Requirement: Repeat the material below exactly, with no pictures.

Given material:

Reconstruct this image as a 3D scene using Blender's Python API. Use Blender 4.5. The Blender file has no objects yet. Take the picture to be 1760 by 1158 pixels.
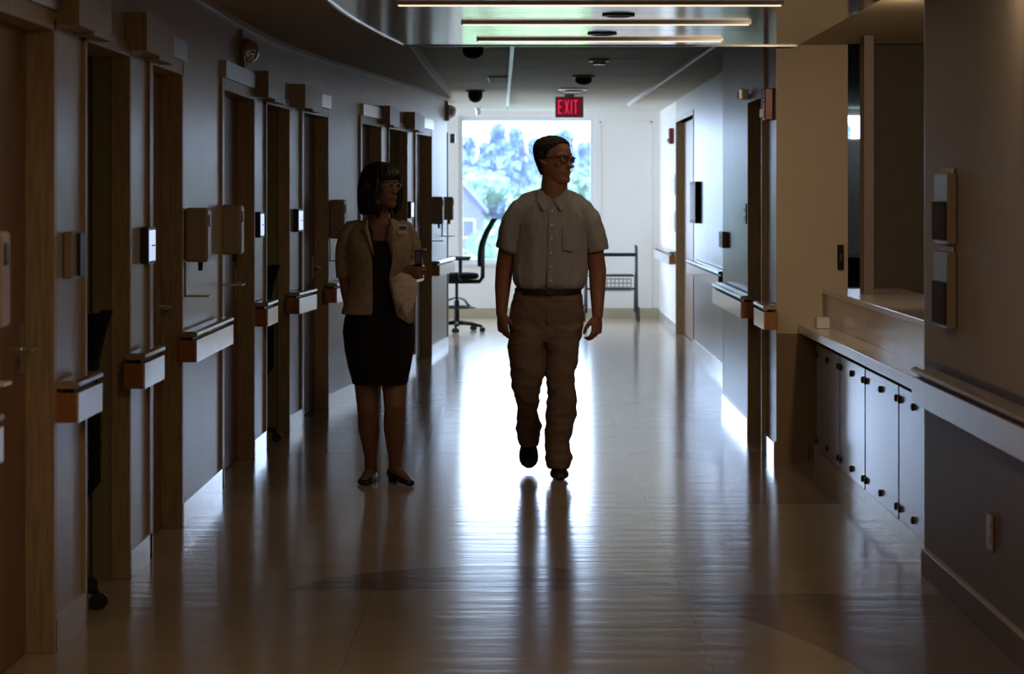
import bpy, bmesh, math, random
from mathutils import Vector, Matrix, noise
random.seed(7)
SC = bpy.context.scene
COL = SC.collection
PI = math.pi
F = 4000.0            # focal length in pixels of the 1760 wide frame
EYE = 1.5

# ------------------------------------------------------------------ camera
cam_d = bpy.data.cameras.new('camera')
cam = bpy.data.objects.new('camera', cam_d); COL.objects.link(cam)
cam.location = (0, 0, EYE); cam.rotation_euler = (PI/2, 0, 0)
cam_d.sensor_width = 36; cam_d.sensor_fit = 'HORIZONTAL'
cam_d.lens = F/1760*36
cam_d.shift_x = -20/1760; cam_d.shift_y = -(579-335)/1760
cam_d.clip_end = 2000
cam_d.dof.use_dof = True; cam_d.dof.focus_distance = 12.3; cam_d.dof.aperture_fstop = 5.0
SC.camera = cam

# ------------------------------------------------------------------ world, exposure
w = bpy.data.worlds.new('overcast_sky'); SC.world = w; w.use_nodes = True
nt = w.node_tree; nt.nodes.clear()
wo = nt.nodes.new('ShaderNodeOutputWorld'); bg = nt.nodes.new('ShaderNodeBackground')
tc = nt.nodes.new('ShaderNodeTexCoord'); nz = nt.nodes.new('ShaderNodeTexNoise')
nz.inputs['Scale'].default_value = 2.2; nz.inputs['Detail'].default_value = 4
cr = nt.nodes.new('ShaderNodeValToRGB')
cr.color_ramp.elements[0].position = .35; cr.color_ramp.elements[0].color = (.50, .68, 1, 1)
cr.color_ramp.elements[1].position = .7; cr.color_ramp.elements[1].color = (.64, .79, 1, 1)
nt.links.new(tc.outputs['Generated'], nz.inputs['Vector']); nt.links.new(nz.outputs['Fac'], cr.inputs['Fac'])
nt.links.new(cr.outputs['Color'], bg.inputs['Color']); bg.inputs['Strength'].default_value = 12.5
nt.links.new(bg.outputs[0], wo.inputs[0])
SC.view_settings.view_transform = 'Standard'; SC.view_settings.look = 'None'
SC.view_settings.gamma = 1; SC.view_settings.use_curve_mapping = False
SC.view_settings.exposure = 0.0
cy = SC.cycles
cy.use_denoising = True; cy.max_bounces = 10; cy.diffuse_bounces = 6; cy.glossy_bounces = 6
cy.transparent_max_bounces = 12; cy.caustics_reflective = False; cy.caustics_refractive = False
cy.sample_clamp_indirect = 8
LAMP = 0.22            # overall strength of the indoor lamps and added fill

def area_light(name, loc, rot, sx, sy, power, color, portal=False):
    d = bpy.data.lights.new(name, 'AREA'); d.shape = 'RECTANGLE'; d.size = sx; d.size_y = sy
    d.energy = power; d.color = color
    if portal: d.cycles.is_portal = True
    o = bpy.data.objects.new(name, d); COL.objects.link(o); o.location = loc; o.rotation_euler = rot
    return o
# sky portals in the two window openings of the end lounge
YE = 28.4             # end wall
WX0, WX1, WZ0, WZ1 = -.80, .87, .66, 2.46
area_light('window_portal', ((WX0+WX1)/2, YE+.18, (WZ0+WZ1)/2), (-PI/2, 0, 0), WX1-WX0, WZ1-WZ0, 1, (1,1,1), True)
area_light('side_window_portal', (-4.22, 25.75, 1.38), (0, PI/2, PI), 2.15, 4.6, 1, (1,1,1), True)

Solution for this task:
Reconstruct this image as a 3D scene using Blender's Python API. Use Blender 4.5. The Blender file has no objects yet. Take the picture to be 1760 by 1158 pixels.
import bpy, bmesh, math, random
from mathutils import Vector, Matrix, noise
random.seed(7)
SC = bpy.context.scene
COL = SC.collection
PI = math.pi
F = 4000.0            # focal length in pixels of the 1760 wide frame
EYE = 1.5

# ------------------------------------------------------------------ camera
cam_d = bpy.data.cameras.new('camera')
cam = bpy.data.objects.new('camera', cam_d); COL.objects.link(cam)
cam.location = (0, 0, EYE); cam.rotation_euler = (PI/2, 0, 0)
cam_d.sensor_width = 36; cam_d.sensor_fit = 'HORIZONTAL'
cam_d.lens = F/1760*36
cam_d.shift_x = -20/1760; cam_d.shift_y = -(579-335)/1760
cam_d.clip_end = 2000
cam_d.dof.use_dof = True; cam_d.dof.focus_distance = 12.3; cam_d.dof.aperture_fstop = 5.0
SC.camera = cam

# ------------------------------------------------------------------ world, exposure
w = bpy.data.worlds.new('overcast_sky'); SC.world = w; w.use_nodes = True
nt = w.node_tree; nt.nodes.clear()
wo = nt.nodes.new('ShaderNodeOutputWorld'); bg = nt.nodes.new('ShaderNodeBackground')
tc = nt.nodes.new('ShaderNodeTexCoord'); nz = nt.nodes.new('ShaderNodeTexNoise')
nz.inputs['Scale'].default_value = 2.2; nz.inputs['Detail'].default_value = 4
cr = nt.nodes.new('ShaderNodeValToRGB')
cr.color_ramp.elements[0].position = .35; cr.color_ramp.elements[0].color = (.50, .68, 1, 1)
cr.color_ramp.elements[1].position = .7; cr.color_ramp.elements[1].color = (.64, .79, 1, 1)
nt.links.new(tc.outputs['Generated'], nz.inputs['Vector']); nt.links.new(nz.outputs['Fac'], cr.inputs['Fac'])
nt.links.new(cr.outputs['Color'], bg.inputs['Color']); bg.inputs['Strength'].default_value = 12.5
nt.links.new(bg.outputs[0], wo.inputs[0])
SC.view_settings.view_transform = 'Standard'; SC.view_settings.look = 'None'
SC.view_settings.gamma = 1; SC.view_settings.use_curve_mapping = False
SC.view_settings.exposure = 0.0
cy = SC.cycles
cy.use_denoising = True; cy.max_bounces = 10; cy.diffuse_bounces = 6; cy.glossy_bounces = 6
cy.transparent_max_bounces = 12; cy.caustics_reflective = False; cy.caustics_refractive = False
cy.sample_clamp_indirect = 8
LAMP = 0.22            # overall strength of the indoor lamps and added fill

def area_light(name, loc, rot, sx, sy, power, color, portal=False):
    d = bpy.data.lights.new(name, 'AREA'); d.shape = 'RECTANGLE'; d.size = sx; d.size_y = sy
    d.energy = power; d.color = color
    if portal: d.cycles.is_portal = True
    o = bpy.data.objects.new(name, d); COL.objects.link(o); o.location = loc; o.rotation_euler = rot
    return o
# sky portals in the two window openings of the end lounge
YE = 28.4             # end wall
WX0, WX1, WZ0, WZ1 = -.80, .87, .66, 2.46
area_light('window_portal', ((WX0+WX1)/2, YE+.18, (WZ0+WZ1)/2), (-PI/2, 0, 0), WX1-WX0, WZ1-WZ0, 1, (1,1,1), True)
area_light('side_window_portal', (-4.22, 25.75, 1.38), (0, PI/2, PI), 2.15, 4.6, 1, (1,1,1), True)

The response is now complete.